И за всем тем роль Фауста — одно из величайших творений Моисеи. Будучи вообще великим и, может быть, величайшим декламатором наших дней, он в особенности изумительно читает Гёте. С первых же слов Фауста вас совершенно захватывает чудный тембр голоса, какое-то особенно мягкое и четкое произношение каждого слова. Филигранная разработка, осмысление всего произносимого, причем это головокружительное богатство голосовых красок сопровождается еще все время грациозной и выразительной жестикуляцией.
Я бы сказал, что Фауст Моисеи есть настоящий апофеоз интеллигенции, людей ума и утонченного чувства. Это недалеко от цели самого Гёте. Фауст у Моисеи беспредельно симпатичен. Он очаровывает с победоносной силой.
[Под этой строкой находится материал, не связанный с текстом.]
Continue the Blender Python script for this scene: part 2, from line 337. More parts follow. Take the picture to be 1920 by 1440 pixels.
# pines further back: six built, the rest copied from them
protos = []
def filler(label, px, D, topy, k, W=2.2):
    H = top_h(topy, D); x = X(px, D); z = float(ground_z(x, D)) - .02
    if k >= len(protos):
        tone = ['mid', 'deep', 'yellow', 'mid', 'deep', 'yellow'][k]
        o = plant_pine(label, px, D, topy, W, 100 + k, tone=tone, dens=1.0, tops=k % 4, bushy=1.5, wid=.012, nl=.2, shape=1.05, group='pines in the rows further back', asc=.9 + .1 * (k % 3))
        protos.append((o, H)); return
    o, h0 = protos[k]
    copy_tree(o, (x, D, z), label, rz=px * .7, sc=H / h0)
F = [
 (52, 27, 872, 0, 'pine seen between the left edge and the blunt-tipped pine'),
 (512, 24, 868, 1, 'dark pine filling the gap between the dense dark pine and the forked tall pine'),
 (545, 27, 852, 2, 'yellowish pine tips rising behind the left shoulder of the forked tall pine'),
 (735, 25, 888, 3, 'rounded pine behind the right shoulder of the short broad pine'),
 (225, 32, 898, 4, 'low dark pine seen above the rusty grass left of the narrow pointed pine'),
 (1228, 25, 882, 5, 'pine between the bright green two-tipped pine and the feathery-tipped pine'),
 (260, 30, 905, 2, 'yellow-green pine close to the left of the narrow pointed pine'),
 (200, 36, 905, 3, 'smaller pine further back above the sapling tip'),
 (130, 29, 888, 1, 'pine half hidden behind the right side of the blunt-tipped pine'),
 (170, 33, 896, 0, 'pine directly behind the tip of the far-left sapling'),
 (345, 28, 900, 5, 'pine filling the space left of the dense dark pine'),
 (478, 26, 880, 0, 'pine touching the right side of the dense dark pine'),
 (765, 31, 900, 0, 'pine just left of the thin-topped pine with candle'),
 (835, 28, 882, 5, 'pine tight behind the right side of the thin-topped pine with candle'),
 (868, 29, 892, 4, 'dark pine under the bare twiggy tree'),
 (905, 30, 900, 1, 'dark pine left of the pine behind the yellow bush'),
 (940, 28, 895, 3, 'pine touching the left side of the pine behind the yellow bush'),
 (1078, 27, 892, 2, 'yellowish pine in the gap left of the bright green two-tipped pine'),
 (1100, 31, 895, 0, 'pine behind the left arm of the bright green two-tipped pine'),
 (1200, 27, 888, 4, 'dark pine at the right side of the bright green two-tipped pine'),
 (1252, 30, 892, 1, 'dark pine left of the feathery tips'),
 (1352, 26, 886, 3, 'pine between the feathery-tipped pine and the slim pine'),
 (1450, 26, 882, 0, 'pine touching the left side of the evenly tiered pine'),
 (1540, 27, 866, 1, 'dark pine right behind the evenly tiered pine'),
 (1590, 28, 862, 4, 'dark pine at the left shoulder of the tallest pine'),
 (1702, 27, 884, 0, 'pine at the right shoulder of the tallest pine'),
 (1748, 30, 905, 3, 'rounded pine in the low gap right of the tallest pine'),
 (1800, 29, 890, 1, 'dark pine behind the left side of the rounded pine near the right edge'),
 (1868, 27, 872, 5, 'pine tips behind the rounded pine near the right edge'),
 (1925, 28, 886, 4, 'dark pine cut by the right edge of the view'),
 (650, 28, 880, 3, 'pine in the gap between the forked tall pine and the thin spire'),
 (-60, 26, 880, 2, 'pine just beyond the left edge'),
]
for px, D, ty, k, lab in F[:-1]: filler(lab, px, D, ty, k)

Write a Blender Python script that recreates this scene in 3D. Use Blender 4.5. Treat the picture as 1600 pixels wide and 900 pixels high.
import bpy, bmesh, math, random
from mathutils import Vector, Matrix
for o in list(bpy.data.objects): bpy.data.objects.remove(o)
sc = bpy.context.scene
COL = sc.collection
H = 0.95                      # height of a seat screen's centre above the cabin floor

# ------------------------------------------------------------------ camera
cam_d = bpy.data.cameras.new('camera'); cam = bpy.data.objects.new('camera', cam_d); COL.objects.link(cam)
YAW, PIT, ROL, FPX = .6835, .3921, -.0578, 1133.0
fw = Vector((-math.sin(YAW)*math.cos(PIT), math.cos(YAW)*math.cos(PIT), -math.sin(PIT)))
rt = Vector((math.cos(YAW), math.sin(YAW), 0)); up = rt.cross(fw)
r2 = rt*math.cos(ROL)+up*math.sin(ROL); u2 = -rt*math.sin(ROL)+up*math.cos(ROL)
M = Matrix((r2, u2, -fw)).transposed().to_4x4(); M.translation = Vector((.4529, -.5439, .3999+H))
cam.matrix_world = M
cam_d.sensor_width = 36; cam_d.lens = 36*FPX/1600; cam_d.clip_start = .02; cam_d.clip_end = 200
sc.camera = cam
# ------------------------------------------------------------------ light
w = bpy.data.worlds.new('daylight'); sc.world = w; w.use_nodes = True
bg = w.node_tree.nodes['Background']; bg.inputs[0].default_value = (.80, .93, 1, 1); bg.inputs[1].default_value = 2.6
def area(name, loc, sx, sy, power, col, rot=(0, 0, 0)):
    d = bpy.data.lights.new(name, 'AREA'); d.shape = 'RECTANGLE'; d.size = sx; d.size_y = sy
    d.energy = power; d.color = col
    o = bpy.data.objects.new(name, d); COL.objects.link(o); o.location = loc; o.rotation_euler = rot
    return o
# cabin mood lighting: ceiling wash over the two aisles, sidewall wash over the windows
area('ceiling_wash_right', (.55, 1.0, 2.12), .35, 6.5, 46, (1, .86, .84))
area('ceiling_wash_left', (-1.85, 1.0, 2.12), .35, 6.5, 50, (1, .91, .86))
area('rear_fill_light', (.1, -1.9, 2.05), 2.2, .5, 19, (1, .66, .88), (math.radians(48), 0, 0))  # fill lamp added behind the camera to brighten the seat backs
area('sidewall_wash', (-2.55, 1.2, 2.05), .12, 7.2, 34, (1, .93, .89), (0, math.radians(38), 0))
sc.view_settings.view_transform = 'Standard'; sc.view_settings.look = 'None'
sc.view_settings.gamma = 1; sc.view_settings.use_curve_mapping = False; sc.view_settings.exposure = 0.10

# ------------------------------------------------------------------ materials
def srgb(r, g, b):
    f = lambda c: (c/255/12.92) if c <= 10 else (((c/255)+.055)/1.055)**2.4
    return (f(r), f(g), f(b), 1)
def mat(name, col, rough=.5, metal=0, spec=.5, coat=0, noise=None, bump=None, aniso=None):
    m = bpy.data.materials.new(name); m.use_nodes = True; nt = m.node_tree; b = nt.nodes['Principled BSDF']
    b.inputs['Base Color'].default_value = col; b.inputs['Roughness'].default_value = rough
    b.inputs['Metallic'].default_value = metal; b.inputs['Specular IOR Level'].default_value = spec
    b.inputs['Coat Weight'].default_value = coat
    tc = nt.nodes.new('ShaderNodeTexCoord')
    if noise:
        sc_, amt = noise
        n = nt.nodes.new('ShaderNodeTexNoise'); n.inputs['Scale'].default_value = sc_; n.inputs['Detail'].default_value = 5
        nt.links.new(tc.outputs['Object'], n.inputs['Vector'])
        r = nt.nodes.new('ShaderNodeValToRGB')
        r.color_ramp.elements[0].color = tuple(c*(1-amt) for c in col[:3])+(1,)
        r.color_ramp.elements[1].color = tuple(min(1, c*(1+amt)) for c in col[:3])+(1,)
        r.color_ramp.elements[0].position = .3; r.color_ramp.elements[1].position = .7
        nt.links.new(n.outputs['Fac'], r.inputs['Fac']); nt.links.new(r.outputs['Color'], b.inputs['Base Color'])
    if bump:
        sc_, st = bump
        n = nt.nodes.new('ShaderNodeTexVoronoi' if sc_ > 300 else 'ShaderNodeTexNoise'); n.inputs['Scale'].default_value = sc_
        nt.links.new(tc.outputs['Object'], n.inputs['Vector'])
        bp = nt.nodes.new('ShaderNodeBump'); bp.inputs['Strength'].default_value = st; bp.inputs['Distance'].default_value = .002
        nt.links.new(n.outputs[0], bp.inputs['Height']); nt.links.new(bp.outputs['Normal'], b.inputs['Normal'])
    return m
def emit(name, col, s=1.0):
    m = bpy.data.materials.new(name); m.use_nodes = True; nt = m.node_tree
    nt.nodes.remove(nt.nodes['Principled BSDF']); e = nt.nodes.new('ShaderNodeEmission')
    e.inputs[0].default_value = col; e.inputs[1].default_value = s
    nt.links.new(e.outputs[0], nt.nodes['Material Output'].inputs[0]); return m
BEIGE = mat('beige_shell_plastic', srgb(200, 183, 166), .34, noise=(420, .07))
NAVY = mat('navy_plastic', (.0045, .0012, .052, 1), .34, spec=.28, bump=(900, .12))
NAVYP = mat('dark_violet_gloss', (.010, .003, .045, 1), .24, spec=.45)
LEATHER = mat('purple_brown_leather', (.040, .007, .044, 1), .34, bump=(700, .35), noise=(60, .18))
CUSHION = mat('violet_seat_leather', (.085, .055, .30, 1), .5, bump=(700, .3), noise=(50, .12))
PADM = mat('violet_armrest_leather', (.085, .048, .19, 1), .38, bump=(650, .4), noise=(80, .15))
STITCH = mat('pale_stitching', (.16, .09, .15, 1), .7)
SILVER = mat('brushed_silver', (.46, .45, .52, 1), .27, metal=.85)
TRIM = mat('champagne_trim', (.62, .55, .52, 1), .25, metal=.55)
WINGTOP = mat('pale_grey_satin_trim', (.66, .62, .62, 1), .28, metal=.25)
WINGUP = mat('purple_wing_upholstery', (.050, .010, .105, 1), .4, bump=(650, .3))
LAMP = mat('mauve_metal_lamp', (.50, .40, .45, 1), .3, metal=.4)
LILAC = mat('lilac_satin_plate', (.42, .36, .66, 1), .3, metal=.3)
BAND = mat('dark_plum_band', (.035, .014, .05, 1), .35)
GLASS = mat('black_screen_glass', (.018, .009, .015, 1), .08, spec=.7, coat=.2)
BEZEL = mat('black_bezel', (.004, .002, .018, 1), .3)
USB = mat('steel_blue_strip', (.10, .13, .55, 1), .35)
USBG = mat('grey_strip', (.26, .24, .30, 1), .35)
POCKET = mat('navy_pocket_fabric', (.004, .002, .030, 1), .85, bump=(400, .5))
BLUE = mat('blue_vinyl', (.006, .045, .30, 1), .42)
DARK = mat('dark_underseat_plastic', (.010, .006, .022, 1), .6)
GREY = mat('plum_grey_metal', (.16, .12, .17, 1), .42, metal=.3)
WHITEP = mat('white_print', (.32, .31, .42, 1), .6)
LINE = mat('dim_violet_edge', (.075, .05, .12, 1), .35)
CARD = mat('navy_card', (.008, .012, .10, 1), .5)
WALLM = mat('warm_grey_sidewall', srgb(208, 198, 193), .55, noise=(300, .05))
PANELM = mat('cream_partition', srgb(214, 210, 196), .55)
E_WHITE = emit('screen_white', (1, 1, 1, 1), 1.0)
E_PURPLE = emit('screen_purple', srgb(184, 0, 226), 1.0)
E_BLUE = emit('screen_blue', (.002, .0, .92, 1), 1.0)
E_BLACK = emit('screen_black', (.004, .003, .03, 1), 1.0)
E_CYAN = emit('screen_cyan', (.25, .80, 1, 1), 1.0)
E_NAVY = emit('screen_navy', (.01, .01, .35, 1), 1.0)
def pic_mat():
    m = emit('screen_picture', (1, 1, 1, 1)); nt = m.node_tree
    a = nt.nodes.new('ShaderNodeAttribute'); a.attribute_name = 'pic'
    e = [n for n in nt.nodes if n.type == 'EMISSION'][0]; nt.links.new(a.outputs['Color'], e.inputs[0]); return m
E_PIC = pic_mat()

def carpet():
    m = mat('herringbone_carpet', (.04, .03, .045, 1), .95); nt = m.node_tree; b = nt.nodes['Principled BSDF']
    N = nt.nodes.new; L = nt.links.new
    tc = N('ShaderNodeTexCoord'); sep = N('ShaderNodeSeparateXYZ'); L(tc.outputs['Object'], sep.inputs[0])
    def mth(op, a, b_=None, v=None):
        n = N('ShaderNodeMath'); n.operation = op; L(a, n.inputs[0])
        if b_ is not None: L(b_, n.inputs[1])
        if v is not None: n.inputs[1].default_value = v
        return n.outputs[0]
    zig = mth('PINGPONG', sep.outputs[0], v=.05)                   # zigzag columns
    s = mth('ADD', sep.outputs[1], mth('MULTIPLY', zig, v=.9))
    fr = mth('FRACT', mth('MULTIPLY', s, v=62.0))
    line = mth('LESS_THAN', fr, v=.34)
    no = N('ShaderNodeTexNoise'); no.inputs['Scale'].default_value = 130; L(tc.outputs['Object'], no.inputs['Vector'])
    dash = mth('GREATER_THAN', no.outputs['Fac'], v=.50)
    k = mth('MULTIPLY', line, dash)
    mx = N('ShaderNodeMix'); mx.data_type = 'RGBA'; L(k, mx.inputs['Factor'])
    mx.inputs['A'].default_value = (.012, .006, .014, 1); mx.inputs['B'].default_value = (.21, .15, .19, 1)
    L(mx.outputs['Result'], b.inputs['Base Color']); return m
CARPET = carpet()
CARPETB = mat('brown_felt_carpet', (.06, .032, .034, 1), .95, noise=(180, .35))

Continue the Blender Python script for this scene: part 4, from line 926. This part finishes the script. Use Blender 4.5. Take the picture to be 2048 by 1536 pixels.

В моменты раздумья, отчаяния, взлетов, эротики, всегда и неизменно — это тонкий человек, это человек первого ранга «духовности», носитель огромной внутренней жизни. По степени своего обаяния Фауст Моисеи — образ незабываемый. Но, правда, тем самым он сужен. Это не тот гигант Фауст, который может быть представителем Человека. Фауст — утонченный интеллигент. Более склонный к унынию, анализу, чем к движениям воли.
Но как ни великолепно было исполнение этого артиста, он отнюдь не заслонил собою огромного художника Бассерманна.
Если не ошибаюсь, этому артисту под семьдесят лет, и я немножко побаивался за него в этой роли. Например, в гораздо более легкой роли полковника Пикара в пьесе «Дело Дрейфуса»3 некоторая утомленность сказывается.
Ничего подобного здесь. Бассерманн взял Мефистофеля в чисто комическом разрезе, нисколько не устраняя тем самым черт зловещих и злобных. Но ведь Мефистофелю незачем их показывать. Они только прорываются кое-когда. Вообще же это необыкновенно веселый, циничный и умный хромой барин, прекрасно знающий жизнь и смотрящий на людей, всех, даже на Фауста, с высоты своей великолепной и холодной иронии.
Молодая артистка Эванс оказалась в своем роде равносильным партнером двух корифеев немецкого театра.
Она начала очень бледно. Ее Маргарита почти невзрачна. Пуглива и проста. Интерес повысился, когда она вслед за Гёте раскрыла свою внутреннюю скромную, но бесконечно нежную «душу».
Но Эванс загорается внезапно жгучим трагическим светом, когда изображает Маргариту покинутую, отчаивающуюся, осужденную. Маленькие, тоскующие песенки, маленькие судорожные молитвы, которые даны у Гёте отдельными сценками, Эванс превратила в совершенно потрясающие монологи. Ни один момент в игре ее великолепных партнеров не трогал так всю эту публику женевско-немецкой мелкой и средней буржуазии, которую очень трудно тронуть, как поразительная внутренняя скорбь, высказанная здесь артисткой. Кроме того, это было сделано превосходно в техническом смысле. Не нарушая певучести ритма гётевских слов, Эванс вложила в них высокий и законченный реализм.